Kamala, the grandmother was truly the villain of the story. Accompanied by eerie music, this wheelchair-bound woman terrified her entire family so much so that they didn’t have the courage to even object when she arranged their marriage as part of business deals. She’s the kind of woman who publicly called Alia ‘anaath’ (orphan) and didn’t think twice about it.

These two women fit the trope of the cold hearted, calculating women to the T. Emotionally manipulative, they use any means necessary to get what they want; in this case, salvaging the family business, as they are currently bankrupt.

While it was refreshing to not be subject to yet another saas-bahu struggle, the one-dimensional nature of these two women grew tiresome. They were only portrayed as selfish, manipulative characters, with a one-track mind: saving the family business at any cost. Their selfishness and coercion knew no bounds, as they happily bartered away their daughter’s (and grand daughter, respectively) happiness for a business deal. One that they clearly hadn’t done their research for, as it turned out in a nice twist at the end, since the groom’s family was also bankrupt. Don’t get me wrong, I enjoy a sinister villain as much as the next person, but even after taking into account the fantastical nature of the plot, these characters still have no basis in reality. Their characters were never fleshed out beyond the description offered in the introduction.

The Fairytale wedding

Perhaps the only thing shaandaar (fabulous) about this movie was the lavish destination wedding. Gentle, sweet Eesha is the only character shown to develop over the course of the movie. She is engaged to be married to Robin, a self-entitled man who obsesses over his eight-and-a-half pack abs and often fat-shames Eesha. (In fact, fat-shaming is a recurrent theme in this film, as several characters constantly ridicule the bride for her weight.) Robin is of the ‘Hum ladke wale hai’ mentality, which reinforces societal stereotypes of the groom’s side being superior in a marriage.
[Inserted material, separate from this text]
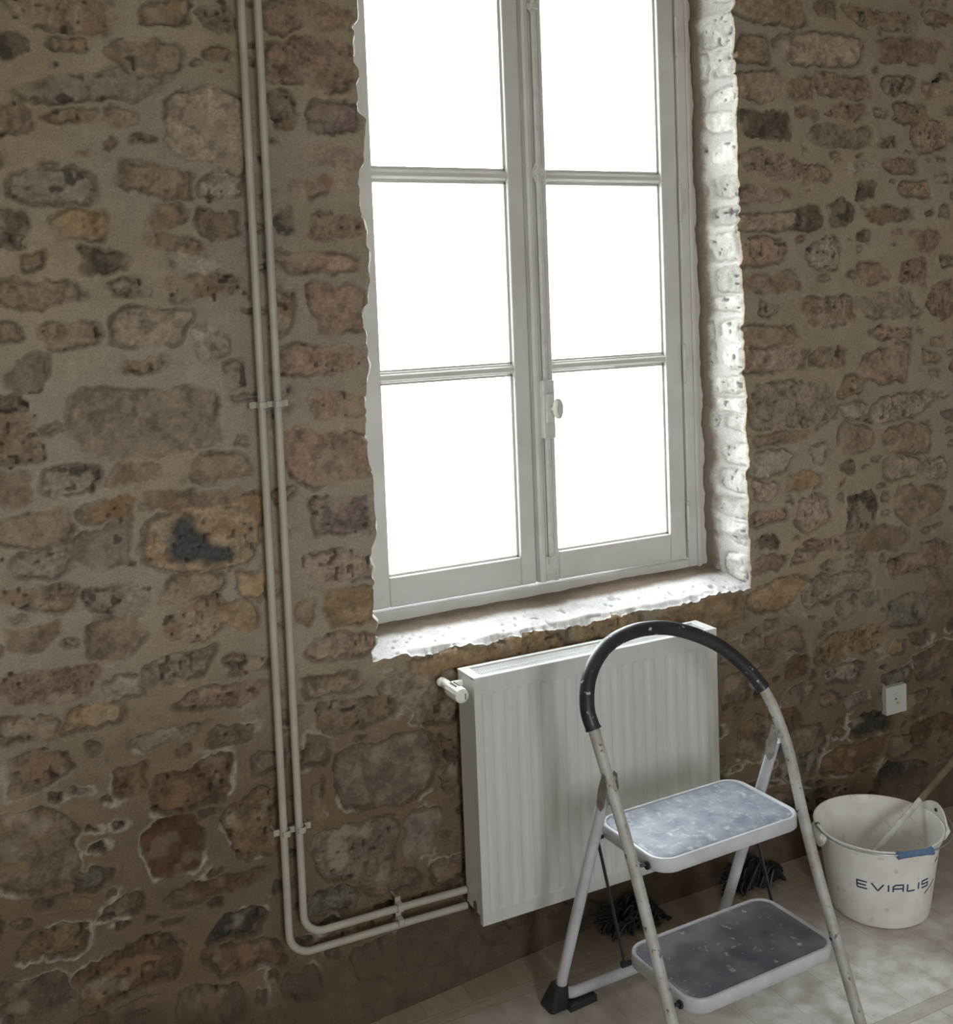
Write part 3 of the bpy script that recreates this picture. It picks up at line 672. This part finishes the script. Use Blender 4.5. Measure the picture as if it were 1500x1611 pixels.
# pressed front panel
gx = np.arange(RX0, RX1+1e-6, .0028); gz = np.unique(np.concatenate([np.arange(RZB, RZB+.06, .004), np.arange(RZB+.06, RZT-.06, .02), np.arange(RZT-.06, RZT+1e-6, .004)]))
GX, GZ = np.meshgrid(gx, gz)
ph = ((GX-RX0-.020) % .0333)/.0333
rib = np.clip((np.abs(ph-.5)-.22)/.12, 0, 1)            # 0 on the flat of a rib, 1 in the valley between ribs
zed = np.minimum(GZ-(RZB+.030), (RZT-.038)-GZ)
mask = sstep(0, .008, zed - .010*np.abs(ph-.5)*0) * (GX > RX0+.020)*(GX < RX1-.020)
GY = RYF + .0024*rib*mask - .0008*np.exp(-((np.abs(zed))/.003)**2)
n_ = GX.size; r_, c_ = GX.shape
bm = bmesh.new(); vv = [[bm.verts.new((GX[i, j], GY[i, j], GZ[i, j])) for j in range(c_)] for i in range(r_)]
for i in range(r_-1):
    for j in range(c_-1): bm.faces.new((vv[i][j], vv[i][j+1], vv[i+1][j+1], vv[i+1][j]))
# wrap the sheet back round its four edges
per = [vv[0][j] for j in range(c_)]+[vv[i][-1] for i in range(1, r_)]+[vv[-1][j] for j in range(c_-2, -1, -1)]+[vv[i][0] for i in range(r_-2, 0, -1)]
bk_ = [bm.verts.new((v.co.x, RYF+.014, v.co.z)) for v in per]
for i in range(len(per)): bm.faces.new((per[i], per[(i+1) % len(per)], bk_[(i+1) % len(per)], bk_[i]))
obj('front_panel', bm, M_RAD, rad, auto=50)
for sgn, xs_ in ((-1, RX0+.003), (1, RX1-.003)):
    bm = bmesh.new(); t = .0015
    z0, z1 = RZB+.018, RZT-.003; y0, y1 = RYF+.013, -.034
    P = [(y0, z0), (y0, z1), (y1, z1), (y1, z0+.03), (y1-.004, z0+.012), (y1-.014, z0)]
    prism(bm, [(xs_-t, y, z) for y, z in P], (2*t, 0, 0))
    sp_ = obj('side_panel', bm, M_RAD, rad, bevel=.0008)
    if sgn < 0:
        bm = bmesh.new(); tube(bm, [(xs_-.0035, -.083, .192), (xs_+.010, -.083, .192)], .0095, 20, flat=1.5, upv=(0, 1, 0))
        obj('plug_hole', bm, M_RADD, sp_)
bm = bmesh.new()
box(bm, RX0+.002, RX1-.002, -.046, -.034, RZB+.02, RZT-.006); obj('back_panel', bm, M_RAD, rad, bevel=.002)
bm = bmesh.new()       # top cover: rim and recessed slatted grille
zt = RZT
box(bm, RX0, RX1, RYF+.001, RYF+.016, zt-.004, zt+.001); box(bm, RX0, RX1, -.048, -.034, zt-.004, zt+.001)
box(bm, RX0, RX0+.026, RYF+.016, -.048, zt-.004, zt+.001); box(bm, RX1-.026, RX1, RYF+.016, -.048, zt-.004, zt+.001)
tc_ = obj('top_cover', bm, M_RAD, rad, bevel=.001)
bm = bmesh.new(); x = RX0+.028
while x < RX1-.028:
    box(bm, x, x+.0030, RYF+.016, -.048, zt-.008, zt-.002); x += .0052
box(bm, RX0+.026, RX1-.026, -.0835, -.0795, zt-.008, zt-.0015)
obj('grille', bm, M_RAD, tc_, smooth=False)
bm = bmesh.new(); x = RX0+.03                          # zig-zag convector fins inside
while x < RX1-.03:
    box(bm, x, x+.001, RYF+.016, -.047, RZB+.03, zt-.014); x += .0125
obj('convector_fins', bm, M_RAD, rad, smooth=False)
for bx in (RX0+.13, RX1-.13):
    bm = bmesh.new(); box(bm, bx-.015, bx+.015, -.034, -.006, .25, .68); obj('wall_bracket', bm, M_RAD, rad, bevel=.002)
# thermostatic valve at the top left corner
M_VALVE = noise_mat('white_valve_plastic', (.80, .79, .74), (.70, .68, .61), 30, .4)
M_GREY = mat('valve_grey_metal', (.30, .29, .28), .35, .8)
bm = bmesh.new(); vx, vz = 1.066, .728
cyl(bm, (vx, -.030, vz+.002), (vx, -.062, vz), .0115, 16); cyl(bm, (vx, -.012, vz+.003), (vx, -.032, vz+.002), .0085, 14)
tube(bm, [(vx, -.052, vz), (vx+.012, -.054, vz+.004), (vx+.034, -.056, vz+.004)], .0085, 14)
vb = obj('valve_body', bm, M_VALVE, rad)
bm = bmesh.new(); prof = [(-.060, .013), (-.066, .0175), (-.118, .0185), (-.126, .0165), (-.129, .011)]
rings = []
for y, r in prof:
    ring = []
    for k in range(48):
        a = 2*PI*k/48; rr = r*(1-.07*(.5+.5*math.cos(12*a))*(1 if -.12 < y < -.063 else 0))
        ring.append((vx+rr*math.cos(a), y, vz+rr*math.sin(a)))
    rings.append(ring)
loft(bm, rings); vh = obj('thermostat_head', bm, M_VALVE, vb, auto=25)
for b_ in ((vx-.006, vx-.003, -.108, -.075, vz+.0155, vz+.0190), (vx+.002, vx+.005, -.108, -.075, vz+.0155, vz+.0190), (vx+.006, vx+.008, -.1305, -.127, vz-.009, vz+.006)):
    bm = bmesh.new(); box(bm, *b_); obj('scale_mark', bm, M_RADD, vb, smooth=False)
bm = bmesh.new(); ellipsoid(bm, (vx-.004, -.022, vz+.004), .013, .012, .011); obj('pipe_elbow', bm, M_VALVE, vb)

# ------------------------------------------------------------------ wall socket
M_SOCK = mat('socket_plastic', (.50, .49, .46), .4); M_DARK = mat('dark_hole', (.02, .02, .02), .8)
so = empty('wall_socket', (2.574, -.004, .385), 'square white power socket on the stone wall above the bucket', 'socket')
bm = bmesh.new(); box(bm, 2.532, 2.617, -.016, .006, .342, .428); pl = obj('cover_plate', bm, M_SOCK, so, bevel=.003, seg=3)
bm = bmesh.new()
rings = []
for y, r in ((-.0155, .0225), (-.0175, .0225), (-.0175, .0200), (-.0166, .0195)):
    rings.append([(2.574+r*math.cos(2*PI*k/32), y, .385+r*math.sin(2*PI*k/32)) for k in range(32)])
loft(bm, rings, close0=False); obj('socket_well', bm, M_SOCK, so)
bm = bmesh.new(); cyl(bm, (2.570, -.0172, .389), (2.570, -.0155, .389), .0030, 14); obj('contact_hole', bm, M_DARK, so)
bm = bmesh.new(); cyl(bm, (2.574, -.024, .377), (2.574, -.015, .377), .0024, 12); obj('earth_pin', bm, mat('pin_grey', (.35, .34, .30), .4), so)

# ------------------------------------------------------------------ folding step stool (its own frame: x width, y towards the wall, z up)
M_STEEL = noise_mat('greyish_white_enamelled_steel', (.52, .53, .55), (.44, .44, .44), 14, .36, c3=(.16, .13, .10), s3=70, lo3=.70, hi3=.76, spec=.5)
M_LEGP = noise_mat('chipped_enamel_front_leg', (.44, .43, .41), (.33, .30, .26), 22, .45, c3=(.14, .11, .08), s3=85, lo3=.61, hi3=.68, spec=.4)
M_GRIP = noise_mat('black_foam_grip_with_paint', (.011, .011, .013), (.022, .022, .024), 14, .42, c3=(.50, .48, .43), s3=50, lo3=.63, hi3=.68, bump=.15, bscale=100, spec=.5, detail=3)
M_RUB = mat('black_rubber', (.022, .021, .020), .55)
M_BLK = mat('black_painted_rod', (.015, .016, .020), .4)
M_BRK = noise_mat('dull_hinge_metal', (.20, .18, .15), (.32, .30, .27), 40, .5, metal=.3)
M_MATU = noise_mat('dusty_step_mat', (.13, .145, .19), (.29, .305, .35), 24, .50, lo=.30, hi=.66, c3=(.50, .51, .53), s3=60, lo3=.55, hi3=.78, bump=.25, bscale=220, bdist=.001, spec=.5)
M_MATL = noise_mat('worn_step_mat', (.105, .115, .150), (.23, .235, .245), 16, .30, lo=.36, hi=.68, c3=(.60, .58, .54), s3=55, lo3=.61, hi3=.72, bump=.25, bscale=220, bdist=.001, spec=.5)
lad = empty('step_stool', (1.4647, -.6049, 0), 'folding two-step metal stool with arched black foam handle, in front of the radiator', 'step stool', rz=.0321)
fd = lambda z: -.150+.42*z
L_ = [(-.229, .012), (-.229, .20), (-.229, .43), (-.232, .53), (-.238, .62), (-.242, .68)]
ARC = [(-.2455, .728), (-.2490, .762), (-.2400, .797), (-.2230, .828), (-.1940, .857), (-.1580, .878), (-.1140, .890), (-.0610, .894), (.002, .887),
       (.061, .868), (.114, .842), (.152, .815), (.184, .783), (.209, .752), (.226, .722)]
R__ = [(.240, .68), (.2475, .62), (.2460, .56), (.237, .47), (.231, .38), (.229, .28), (.229, .15), (.229, .012)]
path = spline([(w, fd(z), z) for w, z in L_+ARC+R__], 6)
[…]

This was brought up again in the Sangeet song Senti Wali Mental Hai Yeh Choriya. It started out with crass generalization and stereotyping, leading to a very Bollywood-esque battle of the sexes, and ended with Robin publicly humiliating Eesha with personal digs. After being told that the wedding was necessary for his family as they were bankrupt, he offers a fake apology, which is accepted far too easily.

Eesha knows that she is just a clause in a big business deal. But fear of her grandmother, and love for the family prevents her from voicing her protest, despite encouragement from Alia. She constantly tells herself that she’s lucky to have found a guy like Robin who is willing to marry her.

The close bond shared by the sisters, and their conversations are the only reason this film narrowly passes the Bechdel Test, as they briefly talk about other things before returning to discuss men. 

The Forgettable Characters

The airhead twins (presumably Eesha’s cousins) and their SMS acronym-speak offer brief comic relief. But aside from spouting these acronyms once in a while, there is little else to their character. Sonia, the assistant event planner mentioned above, is a fleeting and unnecessary character.

And they lived happily ever after…

After being fat-shamed and treated like a bargaining tool all through the movie, Eesha finally summoned the courage to call off the wedding and declare her autonomy in a powerful scene in the last few minutes. I think there should have been greater focus on Eesha, and her path to living life on her own terms, for hers was the only relatable and realistic character in the entire story.

Mainly, this was a disappointing film as it had the potential to explore vastly different characters, but by choosing flash over substance, the writers leave the audience quite confused over what they saw.